Tuve que gastar «más» dinero y tomar un taxi para que me llevara a un hotel. El taxista era un tipo bastante viejo y pensé que no me robaría, así que decidí confiar en él. Como pudimos nos dimos a entender. Yo quería ir a un hotel céntrico y barato. Luego de un viaje relativamente largo, me llevó a una posada. Pagué y me bajé. No decía «Hotel» por ninguna parte, ni tenía algún tipo de anuncio. Entré y encontré una barra de recepción, y detrás de la barra un joven muy amable que me invitó a acercarme. Le pedí un cuarto y me dio una llave, y me dio a entender que tomara la habitación cuya puerta abriera esa llave.
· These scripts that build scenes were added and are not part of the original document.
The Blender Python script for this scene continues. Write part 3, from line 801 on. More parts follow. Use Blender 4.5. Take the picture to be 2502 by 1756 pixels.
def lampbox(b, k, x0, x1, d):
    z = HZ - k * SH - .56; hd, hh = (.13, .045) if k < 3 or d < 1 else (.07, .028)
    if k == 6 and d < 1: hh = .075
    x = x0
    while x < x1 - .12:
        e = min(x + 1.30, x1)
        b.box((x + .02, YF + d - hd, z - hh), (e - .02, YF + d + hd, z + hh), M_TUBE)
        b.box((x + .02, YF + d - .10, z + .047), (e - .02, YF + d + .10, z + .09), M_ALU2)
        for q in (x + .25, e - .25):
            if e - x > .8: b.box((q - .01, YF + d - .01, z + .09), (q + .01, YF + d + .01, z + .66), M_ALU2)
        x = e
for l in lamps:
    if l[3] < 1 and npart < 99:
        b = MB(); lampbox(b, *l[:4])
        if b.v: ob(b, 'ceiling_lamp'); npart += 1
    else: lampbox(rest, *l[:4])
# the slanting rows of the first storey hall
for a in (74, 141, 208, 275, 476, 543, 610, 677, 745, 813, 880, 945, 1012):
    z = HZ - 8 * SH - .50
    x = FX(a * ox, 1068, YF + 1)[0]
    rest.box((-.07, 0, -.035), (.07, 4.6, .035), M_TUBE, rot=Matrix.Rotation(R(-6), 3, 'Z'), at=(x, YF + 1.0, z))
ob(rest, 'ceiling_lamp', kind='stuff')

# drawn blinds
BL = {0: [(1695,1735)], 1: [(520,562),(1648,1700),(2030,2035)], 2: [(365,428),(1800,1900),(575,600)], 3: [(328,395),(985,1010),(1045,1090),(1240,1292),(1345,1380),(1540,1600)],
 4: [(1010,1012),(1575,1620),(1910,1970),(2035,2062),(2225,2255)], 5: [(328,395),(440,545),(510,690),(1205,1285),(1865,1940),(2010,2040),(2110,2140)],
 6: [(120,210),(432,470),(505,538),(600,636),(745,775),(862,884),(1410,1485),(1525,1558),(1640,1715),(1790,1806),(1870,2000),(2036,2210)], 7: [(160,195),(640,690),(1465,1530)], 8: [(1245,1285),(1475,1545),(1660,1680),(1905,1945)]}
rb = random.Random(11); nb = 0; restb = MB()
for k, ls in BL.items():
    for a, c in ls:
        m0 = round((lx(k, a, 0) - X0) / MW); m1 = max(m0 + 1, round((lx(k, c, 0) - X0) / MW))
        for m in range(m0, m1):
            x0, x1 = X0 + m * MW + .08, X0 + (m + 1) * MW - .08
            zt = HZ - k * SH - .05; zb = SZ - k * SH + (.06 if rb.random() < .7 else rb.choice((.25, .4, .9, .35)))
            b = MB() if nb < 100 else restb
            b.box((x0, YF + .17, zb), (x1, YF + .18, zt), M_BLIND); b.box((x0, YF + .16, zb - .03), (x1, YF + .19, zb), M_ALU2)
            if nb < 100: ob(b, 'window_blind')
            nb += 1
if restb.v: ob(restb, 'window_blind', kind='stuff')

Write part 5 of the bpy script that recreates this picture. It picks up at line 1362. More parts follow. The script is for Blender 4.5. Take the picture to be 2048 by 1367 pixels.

Ya todo era muy extraño, pero estaba muy cansado y, sin preguntar nada más, comencé a probar puerta por puerta. Finalmente se abrió una y entré, prendí la luz y pude apreciar la austeridad republicana en todo su esplendor. Una cama angosta, un buró, una silla, un ropero, un Cristo enorme en la pared, sobre la cama, y un letrero que indicaba que el desayuno se servía a las 8 a.m., que el comedor estaba en la planta baja y el baño al final del corredor.

Me acosté rendido. En la mañana tocaron a la puerta para decir que eran las 6 a.m. No recordaba haber pedido que me despertaran, pero finalmente era domingo y quería visitar todo lo que pudiera. A las ocho bajé al desayuno y, al entrar al comedor, vi que tenía mesas alargadas y estaban llenas de hombres y mujeres vestidos de negro. Me senté, nos sonreímos unos a otros entre los que estábamos más cerca. En ese momento empezaron a traer tazas de café, tazones de avena y unos panes que me recordaron los bolillos.

Ahí comprendí que ese era un hotel para curas y monjas. Desayuné muy bien, traía hambre pues no había cenado. Al terminar fui a la recepción y, en inglés, pude aclarar la situación. La señora que me atendía sonrió y me dijo que no había problema. Pregunté cuánto debía y me dijo que nada. Y hasta me cuidarían la maleta para pasar a recogerla esa tarde. Más contento quedé.

Salí agradecido. Caía una lluvia terrible pero así me fui al Vaticano. Crucé la Plaza de San Pedro con los zapatos hundidos en el agua, el paraguas doblado hacia afuera y totalmente empapado.